My guess is they would have recognised the biblical material used in the sermon. They would most likely have appreciated the concern for unity, justice, and peace. They also would have acknowledged that Scripture speaks into the present. But, my guess is, they would also have recognised something serious was missing with this sermon: the sermon does not place the hearer before a God who is acting now through His preached word. “What”, they would have asked, “has God done for guilty sinners in this sermon?”

For the Reformers, covenant (supposedly the instrument in this sermon) was never merely God’s purpose for history or His intention for human flourishing. Covenant was the means by which God bound himself to save an elect group of sinners as a people for His own inheritance and then assuming the burden of their sin and securing their redemption through Christ. Succinctly put, preaching was not primarily explanatory or interpretive; it was declarative. God was not the subject of reflection. He was the subject who spoke.

My argument with this sermon is that God is frequently referred to, but rarely heard. Faith is encouraged as trust and orientation, but not as demanding repentance. Unity is held out as the goal, but reconciliation through sacrificial blood is never announced as the means.

It may be argued that this sermon is laden with care and sincerity, but is that enough? Are sinners being brought face to face with their own sin? The gospel, tragically, remains unheard at the very point where we are being informed it is most needed by society.

In conclusion, let’s summarise this sermon in blunt terms. It begins by treating the Abrahamic promise of land as historically consequential, with ramifications that echo into present geopolitical conflict. Yet once the sermon shifts to the New Testament, land is relativised in favour of faith-defined belonging and Spirit-shaped righteousness. Covenant thus moves from territorial promise to moral project. The land retains explanatory significance, but covenant no longer retains its promissory weight the land pointed to. According to this sermon, what began as a familial rift brought on by surrogacy has resulted in entrenched conflict that can only end when, through Christ, we see each other as brothers and sisters, transcending historical and ethnic divisions.

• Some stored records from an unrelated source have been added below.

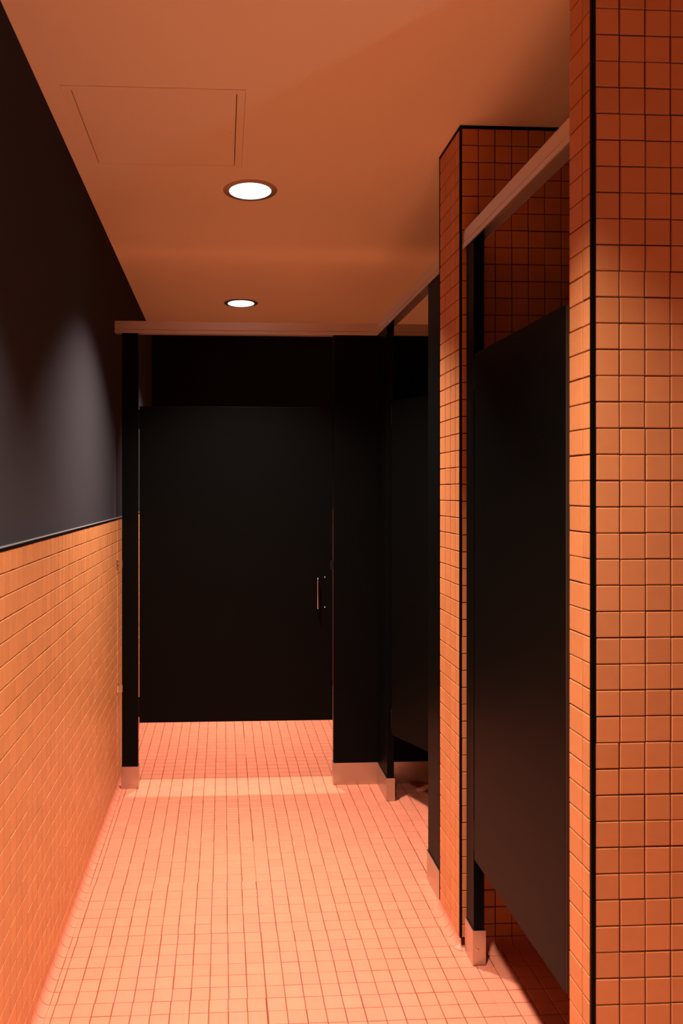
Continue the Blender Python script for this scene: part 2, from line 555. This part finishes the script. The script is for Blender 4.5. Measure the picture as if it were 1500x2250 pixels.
def shoe(root, x0, x1, y0, y1, h=0.101):
    """folded stainless shoe round the foot of a pilaster: four thin sides with an open top."""
    t = 0.0016
    l = root.location
    bm = bmesh.new()
    for lim in ((x0, x1, y0, y0 + t), (x0, x1, y1 - t, y1), (x0, x0 + t, y0 + t, y1 - t), (x1 - t, x1, y0 + t, y1 - t)):
        add_box(bm, lim[0] - l.x, lim[1] - l.x, lim[2] - l.y, lim[3] - l.y, 0.0008, h)
    add_box(bm, x0 + t - l.x, x1 - t - l.x, y0 + t - l.y, y1 - t - l.y, h - 0.004, h - 0.002)
    return from_bm('shoe', bm, M_STEEL, root)

def pilaster(label, x0, x1, y0, y1, z0=0.02, name='pilaster'):
    t = empty(name, ((x0 + x1) / 2, (y0 + y1) / 2, 0))
    tag(t, label, 'partition')
    part('panel', (x0, x1, y0, y1, z0, RAIL1 - 0.012), M_LAM, t, bev=0.0012)
    s = shoe(t, x0 - 0.0035, x1 + 0.0035, y0 - 0.0035, y1 + 0.0035)
    return t, s

PT = 0.031
# end stall, left pilaster with its two wall brackets
pl, s = pilaster('narrow black pilaster beside the left wall, with a steel shoe', -0.4635, -0.3905, YP, YP + PT)
for z in (1.029, 0.459):
    b_ = empty('wall_bracket', (XL - pl.location.x, YP + 0.012 - pl.location.y, z))
    b_.parent = pl
    bm = bmesh.new()
    add_box(bm, 0.0005, 0.0030, -0.026, 0.026, -0.021, 0.021, bev=0.0006)         # flange on the wall
    add_box(bm, 0.0030, 0.0240, -0.0150, -0.0125, -0.0165, 0.0165, bev=0.0006)    # ear lapping the pilaster
    bmesh.ops.create_uvsphere(bm, u_segments=8, v_segments=6, radius=0.0042, matrix=Matrix.Translation((0.0032, -0.021, 0.004)))
    o = from_bm('bracket', bm, M_CHROME, b_)
# flatten: the bracket mesh itself is the part
for e in [c for c in pl.children if c.name.startswith('wall_bracket')]:
    ch = e.children[0]
    loc = e.location.copy()
    ch.parent = pl
    ch.location = loc
    bpy.data.objects.remove(e)
for ch in pl.children:
    if ch.name.startswith('bracket'):
        ch.name = 'wall_bracket'

# end stall, wide pilaster that runs on as the wall of the right hand stall
pr, s = pilaster('wide black pilaster right of the big door, on a long steel shoe', 0.5115, XR - 0.012, YP, YP + PT)
# right hand run
pc, s = pilaster('black corner pilaster where the two stall fronts meet', XS, XS + PT, 3.2990, YP - 0.0065)
screw(pc, (XS + 0.008 - pc.location.x, 3.2955 - 0.0006 - pc.location.y, 0.052), '-Y', 0.0034)
pn, s = pilaster('black pilaster behind the far tiled wall end, steel shoe at its foot', XS, XS + PT, FY1 + 0.008, 2.631)
ps, s = pilaster('black pilaster in front of the far tiled wall end', XS, XS + PT, 2.1450, FY0 - COVE_R - 0.0036)
screw(ps, (XS + 0.010 - ps.location.x, 2.1415 - 0.0006 - ps.location.y, 0.047), '-Y', 0.0036)

# headrails
def rail_prof(d0, d1):
    """headrail section: (depth, height) with a grooved lower lip on the face at d0; open channel below."""
    return [(d0 - 0.0022, RAIL0), (d0 - 0.0022, RAIL0 + 0.0145), (d0 + 0.0012, RAIL0 + 0.0155), (d0 + 0.0010, RAIL0 + 0.0172), (d0 - 0.0006, RAIL0 + 0.0180), (d0 + 0.0012, RAIL1 - 0.003), (d0 + 0.006, RAIL1),
            (d1 - 0.006, RAIL1), (d1, RAIL1 - 0.004), (d1, RAIL0), (d1 - 0.0018, RAIL0), (d1 - 0.0018, RAIL1 - 0.006), (d0 + 0.0022, RAIL1 - 0.006), (d0 + 0.0018, RAIL0)]
bm = bmesh.new()
extrude_prof(bm, rail_prof(YP - 0.003, YP + PT + 0.003), lambda p, s: Vector((XLU + 0.001 if s == 0 else XR - 0.002, p[0], p[1])))
o = from_bm('headrail', bm, M_ALU)
tag(o, 'dull metal headrail along the top of the end stall front', 'rail', 'headrails over the stall fronts')
for y0, y1, lab in ((FY1 + 0.004, YP - 0.0045, 'dull metal headrail between the far tiled wall end and the end stall'),
                    (NY1 + 0.002, FY0 - 0.0025, 'nearest metal headrail, sloping down behind the near tiled wall end')):
    bm = bmesh.new()
    extrude_prof(bm, rail_prof(XS - 0.003, XS + PT + 0.003), lambda p, s: Vector((p[0], y0 if s == 0 else y1, p[1])))
    o = from_bm('headrail', bm, M_ALU)
    tag(o, lab, 'rail', 'headrails over the stall fronts')

# doors (built flat in local space: x along the width from the hinge, -y the corridor side)
DT = 0.025
def stall_door(label, hinge, ang, width, z0, z1, handle=True, hinge_parts=True):
    t = empty('stall_door', (hinge[0], hinge[1], 0))
    t.rotation_euler = (0, 0, ang)
    tag(t, label, 'door', 'black toilet stall doors')
    box('panel', (0, width, 0, DT, z0, z1), M_LAM, t, bev=0.0012)
    if hinge_parts:
        for zc in (z1 - 0.060, z0 + 0.070):
            bm = bmesh.new()
            add_box(bm, -0.0056, -0.0002, 0.0015, DT - 0.002, zc - 0.043, zc + 0.043, bev=0.0006)
            tube(bm, [(-0.0029, 0.0020, zc - 0.043), (-0.0029, 0.0020, zc + 0.043)], 0.0024, 10)
            from_bm('hinge', bm, M_EDGE, t)
    if handle:
        hx, h0, h1 = width - 0.073, 0.821, 0.962
        bm = bmesh.new()
        d = 0.034
        arc1 = [(hx, -d + 0.010 - 0.010 * math.sin(a), h1 - 0.010 + 0.010 * math.cos(a)) for a in [math.pi / 2 * k / 5 for k in range(6)]]
        arc2 = [(hx, -d + 0.010 - 0.010 * math.cos(a), h0 + 0.010 - 0.010 * math.sin(a)) for a in [math.pi / 2 * k / 5 for k in range(6)]]
        tube(bm, [(hx, 0.001, h1)] + arc1 + arc2 + [(hx, 0.001, h0)], 0.0042, 12)
        from_bm('handle', bm, M_CHROME, t, smooth=True)
        for z in (h0 + 0.003, h1 + 0.001):
            screw(t, (width - 0.036, -0.0002, z), '-Y', 0.0042)
    return t
end_door = stall_door('wide black door of the end stall, with a chrome pull handle', (-0.3840, YP), 0, 0.891, 0.300, 1.752)
bm = bmesh.new()
add_box(bm, 0.879, 0.8945, -0.0022, 0.0002, 1.000, 1.040, bev=0.0005)
from_bm('latch', bm, M_EDGE, end_door)
a1 = math.atan2(3.016 - 3.214, 0.821 - 0.726)
stall_door('black door ajar behind the far tiled wall end', (0.7360, 3.2845), -math.pi / 2 + 0.437, 0.618, 0.295, 1.757, handle=False)
near_door = stall_door('nearest black door, closed between the two tiled wall ends', (XS, 2.1390), -math.pi / 2, 0.5785, 0.307, 1.757, handle=False)
box('edge_strip', (0.5786, 0.5800, 0.0010, DT - 0.001, 0.308, 1.756), M_STRIP, near_door)
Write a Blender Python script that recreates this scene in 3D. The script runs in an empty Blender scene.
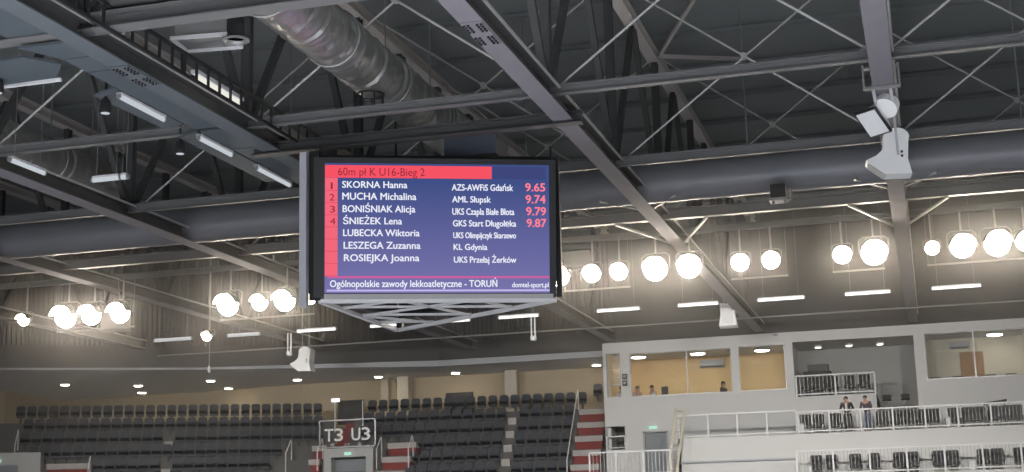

No confrontation takes place regarding personal sin and standing before God. Sin remains an undefined term, and guilt, redemption, repentance and forgiveness, and imputed righteousness (all subjects that Biblical covenants look towards) receive no mention. Yet, they provide the structure within which God’s light shines to create a true unity of restored sinners to Himself and one another. Without the proclamation of these realities, covenant collapses into moral aspiration and unity remains ungrounded.